*TASK*: What follows is a set of records; repeat all of them exactly.

*SUPPLIED RECORDS*:

start

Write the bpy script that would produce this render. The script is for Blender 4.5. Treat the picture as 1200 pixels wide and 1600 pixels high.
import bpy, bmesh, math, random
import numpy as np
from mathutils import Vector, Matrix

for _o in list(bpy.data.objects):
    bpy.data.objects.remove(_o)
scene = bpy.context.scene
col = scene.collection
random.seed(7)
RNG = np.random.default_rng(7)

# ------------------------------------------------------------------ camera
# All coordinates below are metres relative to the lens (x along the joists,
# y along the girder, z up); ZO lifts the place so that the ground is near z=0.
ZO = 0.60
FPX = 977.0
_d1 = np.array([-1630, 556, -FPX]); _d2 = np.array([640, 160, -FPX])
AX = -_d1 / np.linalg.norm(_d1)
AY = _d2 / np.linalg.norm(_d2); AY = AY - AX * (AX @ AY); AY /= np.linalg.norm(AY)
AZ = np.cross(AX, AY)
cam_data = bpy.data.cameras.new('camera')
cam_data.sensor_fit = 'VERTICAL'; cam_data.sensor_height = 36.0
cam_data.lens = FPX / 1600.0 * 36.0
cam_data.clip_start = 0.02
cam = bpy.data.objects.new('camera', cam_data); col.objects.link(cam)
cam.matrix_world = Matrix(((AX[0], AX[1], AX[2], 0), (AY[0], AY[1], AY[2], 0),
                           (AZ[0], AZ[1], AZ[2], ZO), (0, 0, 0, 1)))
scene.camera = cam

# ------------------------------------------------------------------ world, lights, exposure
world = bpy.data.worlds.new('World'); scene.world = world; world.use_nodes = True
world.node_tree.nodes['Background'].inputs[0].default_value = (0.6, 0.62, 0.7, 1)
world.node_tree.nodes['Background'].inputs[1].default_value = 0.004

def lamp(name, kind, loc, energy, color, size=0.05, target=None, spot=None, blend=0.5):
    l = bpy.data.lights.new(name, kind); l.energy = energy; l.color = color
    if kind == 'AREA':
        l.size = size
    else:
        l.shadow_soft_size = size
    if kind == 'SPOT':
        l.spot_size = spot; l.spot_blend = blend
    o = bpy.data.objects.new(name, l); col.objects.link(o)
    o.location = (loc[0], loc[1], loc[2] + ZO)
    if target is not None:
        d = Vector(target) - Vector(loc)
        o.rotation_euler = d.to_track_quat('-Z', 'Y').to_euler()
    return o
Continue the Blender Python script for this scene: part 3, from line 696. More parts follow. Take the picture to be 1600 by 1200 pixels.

end

*TASK OUTPUT*:
Write the bpy script that would produce this render. The script is for Blender 4.5. Treat the picture as 1200 pixels wide and 1600 pixels high.
import bpy, bmesh, math, random
import numpy as np
from mathutils import Vector, Matrix

for _o in list(bpy.data.objects):
    bpy.data.objects.remove(_o)
scene = bpy.context.scene
col = scene.collection
random.seed(7)
RNG = np.random.default_rng(7)

# ------------------------------------------------------------------ camera
# All coordinates below are metres relative to the lens (x along the joists,
# y along the girder, z up); ZO lifts the place so that the ground is near z=0.
ZO = 0.60
FPX = 977.0
_d1 = np.array([-1630, 556, -FPX]); _d2 = np.array([640, 160, -FPX])
AX = -_d1 / np.linalg.norm(_d1)
AY = _d2 / np.linalg.norm(_d2); AY = AY - AX * (AX @ AY); AY /= np.linalg.norm(AY)
AZ = np.cross(AX, AY)
cam_data = bpy.data.cameras.new('camera')
cam_data.sensor_fit = 'VERTICAL'; cam_data.sensor_height = 36.0
cam_data.lens = FPX / 1600.0 * 36.0
cam_data.clip_start = 0.02
cam = bpy.data.objects.new('camera', cam_data); col.objects.link(cam)
cam.matrix_world = Matrix(((AX[0], AX[1], AX[2], 0), (AY[0], AY[1], AY[2], 0),
                           (AZ[0], AZ[1], AZ[2], ZO), (0, 0, 0, 1)))
scene.camera = cam

# ------------------------------------------------------------------ world, lights, exposure
world = bpy.data.worlds.new('World'); scene.world = world; world.use_nodes = True
world.node_tree.nodes['Background'].inputs[0].default_value = (0.6, 0.62, 0.7, 1)
world.node_tree.nodes['Background'].inputs[1].default_value = 0.004

def lamp(name, kind, loc, energy, color, size=0.05, target=None, spot=None, blend=0.5):
    l = bpy.data.lights.new(name, kind); l.energy = energy; l.color = color
    if kind == 'AREA':
        l.size = size
    else:
        l.shadow_soft_size = size
    if kind == 'SPOT':
        l.spot_size = spot; l.spot_blend = blend
    o = bpy.data.objects.new(name, l); col.objects.link(o)
    o.location = (loc[0], loc[1], loc[2] + ZO)
    if target is not None:
        d = Vector(target) - Vector(loc)
        o.rotation_euler = d.to_track_quat('-Z', 'Y').to_euler()
    return o
Continue the Blender Python script for this scene: part 3, from line 696. More parts follow. Take the picture to be 1600 by 1200 pixels.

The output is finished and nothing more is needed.